Aim of the exercise:
Repeat only the lines from the one holding "tnw = .62 +" down to the last line of the listing below, including both of those lines.

Source data:
───

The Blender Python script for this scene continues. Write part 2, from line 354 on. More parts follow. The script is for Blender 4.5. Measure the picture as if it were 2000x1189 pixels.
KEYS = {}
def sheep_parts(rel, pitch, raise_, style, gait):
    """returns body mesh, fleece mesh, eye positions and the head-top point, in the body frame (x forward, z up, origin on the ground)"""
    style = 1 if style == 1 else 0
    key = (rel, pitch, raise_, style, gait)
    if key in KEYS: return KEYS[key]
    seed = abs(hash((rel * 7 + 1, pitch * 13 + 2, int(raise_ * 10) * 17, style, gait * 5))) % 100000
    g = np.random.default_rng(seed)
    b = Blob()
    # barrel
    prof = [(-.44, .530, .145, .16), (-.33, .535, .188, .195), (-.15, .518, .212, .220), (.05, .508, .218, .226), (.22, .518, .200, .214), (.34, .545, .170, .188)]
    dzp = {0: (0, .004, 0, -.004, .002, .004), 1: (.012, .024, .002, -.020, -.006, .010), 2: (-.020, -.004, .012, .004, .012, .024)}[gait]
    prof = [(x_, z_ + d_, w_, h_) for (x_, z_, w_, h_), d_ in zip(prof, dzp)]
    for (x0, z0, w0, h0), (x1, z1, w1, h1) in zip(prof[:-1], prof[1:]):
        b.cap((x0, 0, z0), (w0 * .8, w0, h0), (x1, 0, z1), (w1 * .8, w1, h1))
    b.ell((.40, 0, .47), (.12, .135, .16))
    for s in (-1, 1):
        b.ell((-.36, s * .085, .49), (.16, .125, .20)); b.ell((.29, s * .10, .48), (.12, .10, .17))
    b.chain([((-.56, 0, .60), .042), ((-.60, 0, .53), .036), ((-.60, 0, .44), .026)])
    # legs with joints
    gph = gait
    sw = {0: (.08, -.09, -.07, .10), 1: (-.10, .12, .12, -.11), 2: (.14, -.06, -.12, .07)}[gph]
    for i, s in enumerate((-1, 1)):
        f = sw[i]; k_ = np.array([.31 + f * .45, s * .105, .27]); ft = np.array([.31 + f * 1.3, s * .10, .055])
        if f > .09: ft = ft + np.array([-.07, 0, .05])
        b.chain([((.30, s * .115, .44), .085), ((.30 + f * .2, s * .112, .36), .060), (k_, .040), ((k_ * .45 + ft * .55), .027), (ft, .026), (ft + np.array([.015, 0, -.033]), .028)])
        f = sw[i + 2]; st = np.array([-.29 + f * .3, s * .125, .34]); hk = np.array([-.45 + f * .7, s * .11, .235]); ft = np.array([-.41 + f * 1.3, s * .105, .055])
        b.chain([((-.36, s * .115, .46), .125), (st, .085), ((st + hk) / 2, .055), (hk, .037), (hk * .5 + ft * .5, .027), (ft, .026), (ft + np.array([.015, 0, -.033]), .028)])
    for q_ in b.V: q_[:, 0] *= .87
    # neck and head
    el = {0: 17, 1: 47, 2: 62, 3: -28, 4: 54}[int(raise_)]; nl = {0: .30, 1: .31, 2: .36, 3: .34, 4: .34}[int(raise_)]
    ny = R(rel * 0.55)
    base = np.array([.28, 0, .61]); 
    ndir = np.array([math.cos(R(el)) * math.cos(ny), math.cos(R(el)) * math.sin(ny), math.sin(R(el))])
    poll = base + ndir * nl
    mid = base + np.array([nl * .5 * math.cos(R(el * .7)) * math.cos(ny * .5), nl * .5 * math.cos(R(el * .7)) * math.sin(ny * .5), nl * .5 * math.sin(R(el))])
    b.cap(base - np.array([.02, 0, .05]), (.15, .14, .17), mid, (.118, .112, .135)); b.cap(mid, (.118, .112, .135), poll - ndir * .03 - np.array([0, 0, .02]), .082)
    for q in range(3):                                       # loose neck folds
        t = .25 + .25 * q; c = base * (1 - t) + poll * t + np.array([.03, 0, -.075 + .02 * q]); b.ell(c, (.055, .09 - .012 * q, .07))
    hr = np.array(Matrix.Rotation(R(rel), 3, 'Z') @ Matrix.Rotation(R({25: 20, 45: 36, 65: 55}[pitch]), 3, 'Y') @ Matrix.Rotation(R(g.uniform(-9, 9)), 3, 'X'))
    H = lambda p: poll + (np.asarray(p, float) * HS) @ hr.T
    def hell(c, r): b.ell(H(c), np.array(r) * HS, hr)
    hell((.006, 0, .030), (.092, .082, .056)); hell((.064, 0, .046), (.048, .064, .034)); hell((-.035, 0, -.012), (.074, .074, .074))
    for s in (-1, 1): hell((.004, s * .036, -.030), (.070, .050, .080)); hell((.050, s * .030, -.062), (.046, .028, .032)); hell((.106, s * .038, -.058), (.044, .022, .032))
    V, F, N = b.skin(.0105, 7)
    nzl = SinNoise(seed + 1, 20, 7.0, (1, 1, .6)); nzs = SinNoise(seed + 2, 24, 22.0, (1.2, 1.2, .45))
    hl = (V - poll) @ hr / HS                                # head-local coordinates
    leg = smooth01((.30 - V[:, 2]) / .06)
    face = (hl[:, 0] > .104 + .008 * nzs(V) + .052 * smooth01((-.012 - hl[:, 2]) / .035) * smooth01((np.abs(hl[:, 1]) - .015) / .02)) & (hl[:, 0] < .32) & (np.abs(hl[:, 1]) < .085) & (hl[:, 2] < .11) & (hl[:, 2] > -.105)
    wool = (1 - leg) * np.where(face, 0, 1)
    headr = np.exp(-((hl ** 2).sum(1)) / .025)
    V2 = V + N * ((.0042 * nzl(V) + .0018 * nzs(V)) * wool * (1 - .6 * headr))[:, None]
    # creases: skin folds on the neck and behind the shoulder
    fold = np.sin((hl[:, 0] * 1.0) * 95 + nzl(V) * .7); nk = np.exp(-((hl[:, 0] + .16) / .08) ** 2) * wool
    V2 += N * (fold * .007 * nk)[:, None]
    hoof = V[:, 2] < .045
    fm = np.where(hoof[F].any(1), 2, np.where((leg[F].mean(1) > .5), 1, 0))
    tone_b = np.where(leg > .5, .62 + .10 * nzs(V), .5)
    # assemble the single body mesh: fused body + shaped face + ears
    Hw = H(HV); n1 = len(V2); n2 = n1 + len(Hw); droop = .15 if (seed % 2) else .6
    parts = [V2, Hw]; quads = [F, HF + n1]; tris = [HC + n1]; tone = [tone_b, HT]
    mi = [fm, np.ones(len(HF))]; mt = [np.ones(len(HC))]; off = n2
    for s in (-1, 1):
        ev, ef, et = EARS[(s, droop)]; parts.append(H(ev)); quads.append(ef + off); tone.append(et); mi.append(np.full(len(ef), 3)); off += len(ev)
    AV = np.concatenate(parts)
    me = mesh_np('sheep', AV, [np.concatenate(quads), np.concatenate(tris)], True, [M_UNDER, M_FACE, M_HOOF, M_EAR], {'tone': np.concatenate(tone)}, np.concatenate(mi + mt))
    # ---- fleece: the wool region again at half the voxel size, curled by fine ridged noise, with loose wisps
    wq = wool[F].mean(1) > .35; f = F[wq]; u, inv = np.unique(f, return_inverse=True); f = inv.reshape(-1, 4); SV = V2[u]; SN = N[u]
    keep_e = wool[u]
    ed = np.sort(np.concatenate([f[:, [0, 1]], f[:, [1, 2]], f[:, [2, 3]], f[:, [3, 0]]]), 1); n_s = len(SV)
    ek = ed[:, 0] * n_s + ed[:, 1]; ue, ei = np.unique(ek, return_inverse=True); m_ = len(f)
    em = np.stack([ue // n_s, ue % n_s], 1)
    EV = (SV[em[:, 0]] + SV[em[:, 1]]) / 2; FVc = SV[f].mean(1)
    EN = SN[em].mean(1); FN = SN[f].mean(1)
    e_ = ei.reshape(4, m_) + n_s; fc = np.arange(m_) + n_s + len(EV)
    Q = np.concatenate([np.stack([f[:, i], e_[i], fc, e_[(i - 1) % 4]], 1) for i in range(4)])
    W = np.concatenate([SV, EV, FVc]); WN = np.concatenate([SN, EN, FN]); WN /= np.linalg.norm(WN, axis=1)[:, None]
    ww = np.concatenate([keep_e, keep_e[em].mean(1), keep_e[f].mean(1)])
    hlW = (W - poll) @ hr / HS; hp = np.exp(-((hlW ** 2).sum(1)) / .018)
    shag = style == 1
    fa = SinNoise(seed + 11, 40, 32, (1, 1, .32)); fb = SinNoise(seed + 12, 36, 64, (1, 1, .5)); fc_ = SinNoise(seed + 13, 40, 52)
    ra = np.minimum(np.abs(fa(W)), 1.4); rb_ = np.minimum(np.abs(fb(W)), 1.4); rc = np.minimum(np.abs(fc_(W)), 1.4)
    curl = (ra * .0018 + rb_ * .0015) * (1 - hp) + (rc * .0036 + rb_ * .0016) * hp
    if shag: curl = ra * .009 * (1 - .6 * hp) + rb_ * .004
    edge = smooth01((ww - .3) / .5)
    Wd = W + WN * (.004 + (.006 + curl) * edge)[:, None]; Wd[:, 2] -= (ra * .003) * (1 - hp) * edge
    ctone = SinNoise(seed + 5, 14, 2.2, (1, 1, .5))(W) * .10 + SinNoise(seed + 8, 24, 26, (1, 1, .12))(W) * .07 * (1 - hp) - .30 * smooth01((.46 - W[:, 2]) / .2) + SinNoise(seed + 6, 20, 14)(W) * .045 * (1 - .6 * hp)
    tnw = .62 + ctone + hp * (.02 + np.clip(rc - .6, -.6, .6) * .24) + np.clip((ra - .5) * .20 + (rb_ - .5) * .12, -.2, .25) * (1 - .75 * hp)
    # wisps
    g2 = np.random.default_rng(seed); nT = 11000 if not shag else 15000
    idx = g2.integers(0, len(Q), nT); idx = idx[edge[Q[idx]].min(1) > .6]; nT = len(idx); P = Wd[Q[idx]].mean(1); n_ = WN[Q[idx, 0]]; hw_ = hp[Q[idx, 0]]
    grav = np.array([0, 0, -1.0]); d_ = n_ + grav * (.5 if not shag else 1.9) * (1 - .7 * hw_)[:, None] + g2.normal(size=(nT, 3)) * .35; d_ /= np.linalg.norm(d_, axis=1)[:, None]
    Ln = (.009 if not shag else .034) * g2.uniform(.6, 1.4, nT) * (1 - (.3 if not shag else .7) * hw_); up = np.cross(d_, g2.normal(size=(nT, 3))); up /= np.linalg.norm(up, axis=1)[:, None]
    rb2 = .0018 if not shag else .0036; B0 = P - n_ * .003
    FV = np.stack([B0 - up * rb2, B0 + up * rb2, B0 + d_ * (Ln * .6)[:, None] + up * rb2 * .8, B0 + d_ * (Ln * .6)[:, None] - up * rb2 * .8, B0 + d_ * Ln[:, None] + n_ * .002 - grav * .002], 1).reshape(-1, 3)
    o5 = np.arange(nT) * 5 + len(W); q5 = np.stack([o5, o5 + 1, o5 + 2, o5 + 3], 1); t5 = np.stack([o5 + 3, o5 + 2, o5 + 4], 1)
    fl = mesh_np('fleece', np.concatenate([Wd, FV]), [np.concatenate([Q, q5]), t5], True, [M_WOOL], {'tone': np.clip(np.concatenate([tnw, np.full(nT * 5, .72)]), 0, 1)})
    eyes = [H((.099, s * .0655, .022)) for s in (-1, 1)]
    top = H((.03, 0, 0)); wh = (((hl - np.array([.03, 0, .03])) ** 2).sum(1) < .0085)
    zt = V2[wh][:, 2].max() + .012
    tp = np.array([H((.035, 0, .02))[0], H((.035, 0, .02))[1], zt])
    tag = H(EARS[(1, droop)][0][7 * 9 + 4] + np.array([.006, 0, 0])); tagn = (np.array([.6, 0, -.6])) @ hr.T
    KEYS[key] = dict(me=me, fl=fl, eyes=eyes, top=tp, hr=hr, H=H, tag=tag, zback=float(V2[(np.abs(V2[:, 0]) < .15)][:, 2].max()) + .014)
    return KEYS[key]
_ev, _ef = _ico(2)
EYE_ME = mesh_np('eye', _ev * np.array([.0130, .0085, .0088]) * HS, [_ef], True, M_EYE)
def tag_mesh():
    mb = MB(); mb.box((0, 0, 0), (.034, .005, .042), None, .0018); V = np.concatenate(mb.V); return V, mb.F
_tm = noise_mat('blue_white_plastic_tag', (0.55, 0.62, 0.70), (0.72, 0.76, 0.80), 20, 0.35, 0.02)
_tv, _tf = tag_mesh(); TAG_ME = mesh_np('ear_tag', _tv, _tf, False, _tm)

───

Response to the exercise:
    tnw = .62 + ctone + hp * (.02 + np.clip(rc - .6, -.6, .6) * .24) + np.clip((ra - .5) * .20 + (rb_ - .5) * .12, -.2, .25) * (1 - .75 * hp)
    # wisps
    g2 = np.random.default_rng(seed); nT = 11000 if not shag else 15000
    idx = g2.integers(0, len(Q), nT); idx = idx[edge[Q[idx]].min(1) > .6]; nT = len(idx); P = Wd[Q[idx]].mean(1); n_ = WN[Q[idx, 0]]; hw_ = hp[Q[idx, 0]]
    grav = np.array([0, 0, -1.0]); d_ = n_ + grav * (.5 if not shag else 1.9) * (1 - .7 * hw_)[:, None] + g2.normal(size=(nT, 3)) * .35; d_ /= np.linalg.norm(d_, axis=1)[:, None]
    Ln = (.009 if not shag else .034) * g2.uniform(.6, 1.4, nT) * (1 - (.3 if not shag else .7) * hw_); up = np.cross(d_, g2.normal(size=(nT, 3))); up /= np.linalg.norm(up, axis=1)[:, None]
    rb2 = .0018 if not shag else .0036; B0 = P - n_ * .003
    FV = np.stack([B0 - up * rb2, B0 + up * rb2, B0 + d_ * (Ln * .6)[:, None] + up * rb2 * .8, B0 + d_ * (Ln * .6)[:, None] - up * rb2 * .8, B0 + d_ * Ln[:, None] + n_ * .002 - grav * .002], 1).reshape(-1, 3)
    o5 = np.arange(nT) * 5 + len(W); q5 = np.stack([o5, o5 + 1, o5 + 2, o5 + 3], 1); t5 = np.stack([o5 + 3, o5 + 2, o5 + 4], 1)
    fl = mesh_np('fleece', np.concatenate([Wd, FV]), [np.concatenate([Q, q5]), t5], True, [M_WOOL], {'tone': np.clip(np.concatenate([tnw, np.full(nT * 5, .72)]), 0, 1)})
    eyes = [H((.099, s * .0655, .022)) for s in (-1, 1)]
    top = H((.03, 0, 0)); wh = (((hl - np.array([.03, 0, .03])) ** 2).sum(1) < .0085)
    zt = V2[wh][:, 2].max() + .012
    tp = np.array([H((.035, 0, .02))[0], H((.035, 0, .02))[1], zt])
    tag = H(EARS[(1, droop)][0][7 * 9 + 4] + np.array([.006, 0, 0])); tagn = (np.array([.6, 0, -.6])) @ hr.T
    KEYS[key] = dict(me=me, fl=fl, eyes=eyes, top=tp, hr=hr, H=H, tag=tag, zback=float(V2[(np.abs(V2[:, 0]) < .15)][:, 2].max()) + .014)
    return KEYS[key]
_ev, _ef = _ico(2)
EYE_ME = mesh_np('eye', _ev * np.array([.0130, .0085, .0088]) * HS, [_ef], True, M_EYE)
def tag_mesh():
    mb = MB(); mb.box((0, 0, 0), (.034, .005, .042), None, .0018); V = np.concatenate(mb.V); return V, mb.F
_tm = noise_mat('blue_white_plastic_tag', (0.55, 0.62, 0.70), (0.72, 0.76, 0.80), 20, 0.35, 0.02)
_tv, _tf = tag_mesh(); TAG_ME = mesh_np('ear_tag', _tv, _tf, False, _tm)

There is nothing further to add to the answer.